We don’t want a puppy, but would prefer a calm adult dog, possibly even an older dog that others might not be drawn to. (Just don’t call it “elderly.”)

Things have changed a lot since a dog named Goodie, which ARF called a Lab mix, as I recall, came to work with me at The Star. In my opinion, she was a real Bonac dog, exactly like the dogs you would see in the back of a green pickup truck hereabouts once upon a time. We didn’t have as much off-season traffic on Main Street in those days, some 20 years ago now, and Goodie would come and go as she pleased. I had to put a stop to that, however, after someone called one day asking if the dog lounging on the sidewalk in front of Guild Hall belonged to me. Goodie was heir to the kingdom once ruled over by another ARF dog belonging to my daughter, a magnificent giant named Mookie. 

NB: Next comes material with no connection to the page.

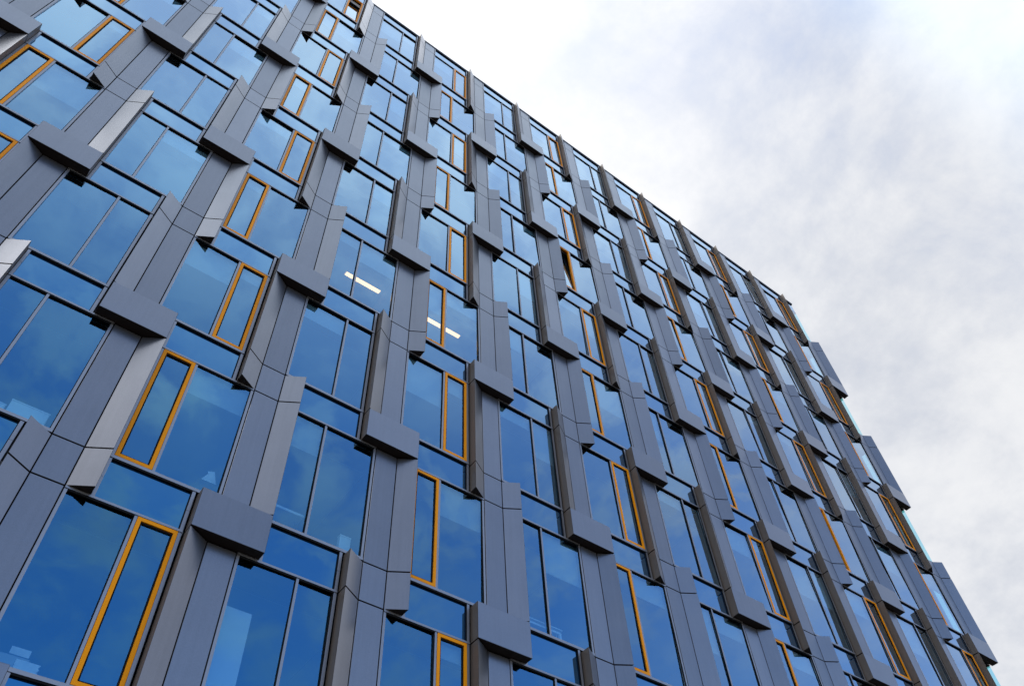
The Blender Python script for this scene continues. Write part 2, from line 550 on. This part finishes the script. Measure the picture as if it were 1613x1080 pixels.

Goodie and Mookie were the only dogs, in their day, who worked at The Star, while today there is apt to be as many as three or four hanging around the editorial offices. 

The good news is that new dogs arrive at ARF all the time. Canines displaced by natural disasters have been nurtured there recently, as I mentioned, and some seem to be continually arriving from puppy mills or kill shelters. ARF was expecting 18 just last Sunday. I am sure there will be one for us there before long.